Les banques regardent ça et disent, « Ça ne marche pas. Regardez, vous devez faire toutes les réglementations que nous faisons. Vous devez faire toutes les identifications que nous faisons. Vous devez tout ralentir pour vous mettre au diapason de la banque traditionnelle. Ça ne marchera jamais. Et de plus, vous n’avez pas assez d’utilisateurs pour créer une infrastructure et vous n’avez pas une infrastructure suffisante pour attirer de nouveaux utilisateurs. Donc, clairement, ce truc ne marchera jamais. » […]

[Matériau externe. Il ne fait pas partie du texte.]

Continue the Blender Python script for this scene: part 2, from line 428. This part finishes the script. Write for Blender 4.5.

Je prédis que dans les prochaines 15 à 20 années, nous assisterons à une grande inversion d’infrastructure dans la finance. Dans un premier temps, les banques vont résister. Puis les banques l’adopteront. Les banques feront tourner leurs systèmes à côté des blockchains et Bitcoin et, en définitive, elles feront tourner la banque traditionnelle comme une application sur le registre de confiance décentralisé. Parce que, alors même qu’il est très difficile de tenir un registre de confiance décentralisé qui est connecté à tous ces anciens systèmes bancaires, la simulation du système bancaire ancien sur un registre décentralisé, sur Bitcoin, sur une blockchain ouverte, globale, est banale. Tout ce que vous avez à faire, c’est utiliser toutes les capacités en les ralentissant. Par exemple, je peux créer une application prenant votre transaction Bitcoin en trois à cinq jours ouvrés pour un coût de 5 dollars. Je fais alors de la banque traditionnelle.[…]

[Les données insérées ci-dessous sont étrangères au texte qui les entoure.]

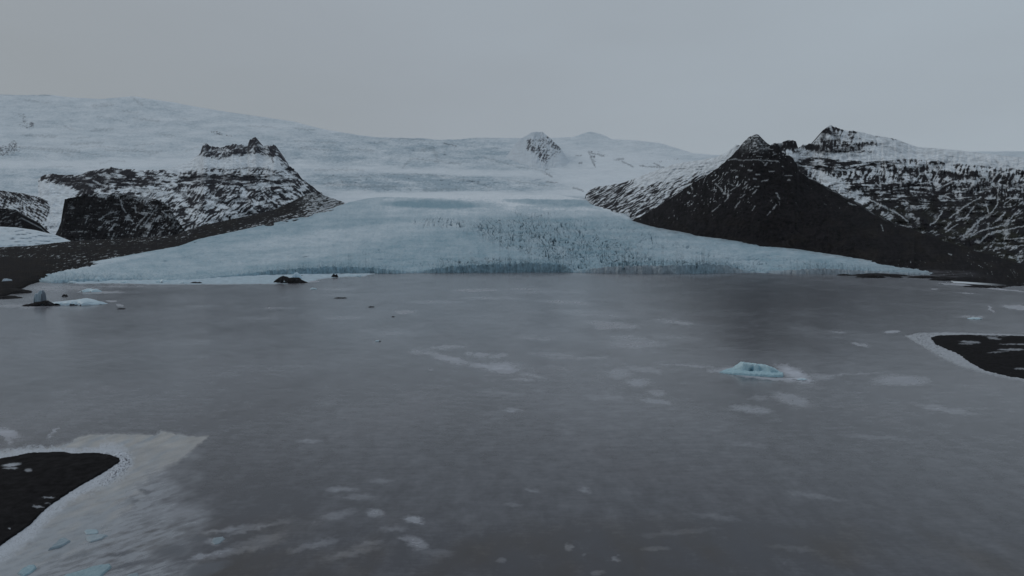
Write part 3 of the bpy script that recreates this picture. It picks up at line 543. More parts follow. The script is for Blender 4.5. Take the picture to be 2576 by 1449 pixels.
PYR = [(1586, 562), (1596, 550), (1622, 540), (1660, 516), (1700, 490), (1732, 468), (1760, 450), (1785, 436), (1803, 425), (1822, 408), (1842, 392), (1858, 374), (1866, 362), (1880, 350), (1890, 341), (1899, 337), (1908, 338), (1918, 348), (1934, 364), (1942, 368), (1956, 371), (1968, 382), (1980, 390), (1992, 396), (2006, 416), (2012, 432), (2030, 446),
       (2060, 459), (2090, 476), (2130, 497), (2165, 513), (2200, 538), (2250, 560), (2300, 579), (2350, 598), (2400, 614), (2450, 630), (2500, 644), (2576, 664), (2700, 690), (3000, 730)]
layer('mountain_foothill', 1586, 3000, PYR,
      [(1586, 566), (1600, 572), (1700, 588), (1750, 596), (1900, 618), (2000, 632), (2200, 662), (2300, 680), (2360, 694), (2400, 712), (2480, 725), (2576, 740), (2700, 770), (3000, 850)],
      [(1586, 3560), (1600, 3420), (1700, 2980), (1750, 2760), (1900, 2330), (2000, 2180), (2200, 1770), (2300, 1600), (2360, 1428), (2400, 1148), (2480, 1004), (2576, 878), (2700, 700), (3000, 455)],
      [(1586, 3700), (1900, 3000), (2200, 2450), (2400, 1950), (2576, 1550), (2700, 1300), (3000, 900)],
      pyr_paint, relief=lambda x, y, t: (24 * (gully(x, y, -100, 30, 90, 147) - .4) + 7 * (gully(x, y, -68, 10, 40, 142) - .4) + 8 * fbm(x / 12, y / 8, 4, 150)) * np.interp(x, [1600, 2300, 2420, 3000], [1, .8, .25, .1]) * sst(0, .1, t), jagf=[(1586, 2), (1860, 4), (2010, 4), (2100, 2.5), (2300, 1.2), (3000, 1)],
      seed=151, prof=lambda t, x: np.where(x > 2300, t ** 1.0, t ** 1.15), sink=4)

def bm_paint(x, y, t, P):
    strat = fbm(x / 46, (y + (x - 2100) * .01 + 3 * np.sin(x / 50.) + 3 * fbm(x / 40, y / 20, 3, 1612)) / 5.2, 4, 161, .62)
    g = gully(x, y, -84, 11, 34, 162, 3); gl = gully(x, y, -40, 10, 44, 163, 3); gl2 = gully(x, y, -50, 9, 55, 164, 4)
    lo = sst(470, 540, y); g = g * (1 - lo) + gl * lo
    fine = fbm(x / 4.5, y / 3.5, 4, 165, .7)
    cov = blobs(x, y, [
        (2092, 345, 26, 28, 0, .28, 8), (2130, 372, 60, 9, -4, .22, 9), (2170, 366, 40, 7, -6, .30, 6), (2070, 375, 30, 10, -20, .35, 5), (1972, 364, 26, 9, 0, .16, 8), (1990, 362, 14, 10, 0, .08, 7), (2130, 345, 40, 9, 8, .86, 9), (2200, 350, 50, 9, 14, .95, 12),
        (2250, 362, 70, 9, 12, 1.0, 14), (2330, 386, 130, 13, 7, 1.1, 22), (2440, 396, 90, 12, 7, 1.1, 20), (2560, 408, 120, 14, 3, 1.05, 20), (2180, 395, 90, 9, 0, 1.05, 14), (2040, 392, 40, 6, 0, .9, 5), (2400, 420, 160, 10, 3, .80, 4), (2010, 385, 30, 8, 0, .8, 3),
        (2090, 413, 70, 12, 2, .44, 6), (2190, 420, 60, 14, 0, .62, 4), (2130, 435, 40, 10, 0, .52, 3), (2080, 450, 40, 16, 35, .85, 6), (2130, 475, 60, 12, 35, .80, 5), (2200, 450, 50, 18, 0, .58, 3),
        (2300, 440, 90, 18, 0, .46, 4), (2440, 445, 90, 12, 0, .33, 5), (2300, 480, 110, 24, 10, .24, 5), (2420, 480, 100, 20, 0, .28, 4), (2250, 510, 50, 20, 25, .34, 4), (2330, 520, 60, 24, 10, .22, 4),
        (2540, 460, 60, 26, 0, .38, 4), (2480, 560, 80, 50, 0, .15, 8), (2400, 590, 60, 26, 25, .07, 7), (2550, 530, 60, 30, 0, .20, 5), (2540, 610, 60, 26, 0, .24, 5), (2350, 545, 70, 26, 0, .13, 6)], .30)
    band = blobs(x, y, [(2090, 413, 110, 14, 0, 1, 5), (2300, 490, 170, 24, 5, .7, 4), (2130, 372, 80, 10, 0, .3, 4)], .12)
    n = strat * band + (1 - band) * (.95 - .35 * lo) * (g - .38) + .22 * fine + .66 * fbm(x / 30, y / 14, 5, 166, .6)
    s = snowmix(n, cov - .05 * sst(500, 560, y), .27)
    li = strokes(x, y, TD, [(9, [(720, 1000), (780, 960), (850, 850)]), (13, [(890, 1030), (940, 970)]), (6, [(890, 1070), (1020, 985)]), (6, [(930, 920), (1070, 810), (1270, 690)]), (8, [(1000, 950), (1110, 910), (1200, 790)]), (15, [(1080, 1115), (1160, 1040), (1260, 940), (1360, 890)]), (6, [(1360, 890), (1320, 740)]), (6, [(1360, 890), (1450, 780), (1460, 580)]),
        (8, [(1160, 1120), (1270, 1060), (1540, 990), (1640, 940)]), (7, [(1390, 1075), (1739, 1010)]), (9, [(1270, 1170), (1340, 1100), (1560, 1050)]), (9, [(1430, 960), (1540, 860)]), (6, [(1520, 770), (1640, 690)]), (11, [(1600, 920), (1650, 870)]), (5, [(1540, 1150), (1739, 1140)]), (5, [(1530, 1230), (1739, 1220)]), (9, [(690, 480), (750, 370)]), (8, [(755, 520), (800, 410), (880, 350)]),
        (5, [(560, 550), (750, 530)]), (7, [(790, 620), (900, 550), (1020, 510)]), (9, [(900, 620), (930, 580)]), (16, [(1150, 600), (1200, 540), (1300, 470), (1400, 430), (1480, 420)]), (9, [(1380, 530), (1450, 440)]), (6, [(1100, 370), (1150, 320)]), (5, [(230, 300), (235, 480)]), (7, [(130, 540), (180, 580), (170, 470)]), (5, [(600, 300), (600, 480)]), (9, [(830, 690), (930, 650)]), (12, [(0, 690), (200, 790), (340, 850)]), (8, [(340, 850), (480, 960)])], 9)
    li = np.maximum(li, strokes(x, y, TC_, [(26, [(1100, 535), (1300, 515)]), (40, [(1540, 270), (1800, 250)]), (36, [(1300, 650), (1480, 780), (1700, 880)]), (10, [(1240, 740), (1360, 800), (1540, 900), (1840, 985), (2070, 1110)]), (24, [(1450, 460), (1700, 470), (2000, 440)])], 10))
    dk = strokes(x, y, TD, [(24, [(810, 410), (960, 450), (1130, 465)]), (36, [(1210, 570), (1300, 600), (1739, 575)]), (16, [(160, 305), (440, 335)]), (30, [(520, 830), (700, 870)]), (18, [(440, 380), (560, 380)]), (22, [(500, 430), (520, 520)]), (30, [(620, 420), (680, 490)]), (60, [(700, 940), (900, 900)]), (60, [(960, 1040), (1060, 1010)]), (60, [(1120, 740), (1240, 800)])], 11)
    dk = np.maximum(dk, strokes(x, y, TC_, [(30, [(1530, 130), (1550, 200), (1480, 280)]), (34, [(1450, 400), (1560, 440), (1900, 390), (2070, 350)]), (22, [(1280, 480), (1400, 400)]), (18, [(1170, 600), (1440, 600)]), (18, [(1420, 670), (1700, 700)]), (10, [(1200, 650), (1260, 700)]), (10, [(1560, 620), (1650, 640)]), (34, [(880, 370), (1160, 360)]), (12, [(1600, 200), (1700, 205)]), (9, [(1850, 185), (1980, 180)]), (16, [(1210, 355), (1260, 350)])], 12))
    s = np.clip(np.maximum(s * (1 - .85 * dk), li * .78), 0, 1)
    base = mixc(A((0.016, 0.015, 0.018)) * np.ones(x.shape + (3,)), MOSS * .9, sst(470, 560, y) * sst(-.5, .6, fbm(x / 50, y / 20, 3, 167)))
    return mixc(base, SNOW * .86, s)
layer('mountain', 1926, 3000, [(1926, 372), (1934, 366), (1950, 360), (1966, 361), (1976, 354), (1990, 353), (2002, 356), (2008, 372), (2020, 365), (2030, 364), (2044, 362), (2054, 350), (2062, 344), (2070, 328), (2080, 319), (2088, 316), (2100, 319), (2116, 326), (2130, 328), (2150, 330), (2162, 332), (2200, 341), (2250, 349), (2290, 364), (2310, 370), (2400, 377), (2500, 389), (2576, 397), (3000, 420)],
      [(1926, 480), (2000, 500), (2100, 520), (2250, 580), (2400, 635), (2576, 690), (3000, 760)],
      [(1926, 3350), (2100, 2950), (2250, 2650), (2400, 2200), (2576, 1750), (3000, 1200)], [(1926, 3900), (2090, 4200), (2300, 4000), (2576, 3600), (3000, 3000)],
      bm_paint, relief=lambda x, y, t: 34 * (gully(x, y, -92, 22, 80, 168) - .4) + 6 * fbm(x / 60, y / 5, 4, 161, .6) + 55 * fbm(x / 80, y / 30, 3, 169) + 12 * (gully(x, y, -128, 9, 70, 163) - .4),
      jagf=[(1926, 3), (2100, 3.5), (2180, 1.6), (2320, .8), (3000, .6)], seed=170, prof=lambda t, x: t ** .9)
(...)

Pour ceux d’entre nous qui sont habitués au système bancaire de l’ancienne génération et qui disent, « Je n’aime pas cette finance rapide. Elle me met mal à l’aise. Je veux m’asseoir à ma table de cuisine chaque dimanche, pointer mon chéquier pour m’assurer qu’aucun chèque n’a été rejeté. Je n’aime pas ces transferts électroniques instantanés globaux. Ça me fait peur », nous pourrons ralentir ce processus.[…]
Il est très difficile d’autoriser le futur sur notre système traditionnel. Quand vous tentez de le faire, certains pointent vers le futur et disent, « Regardez, ça ne marche pas. » Quand vous inversez l’infrastructure, il devient très facile de simuler le passé sur le réseau du futur.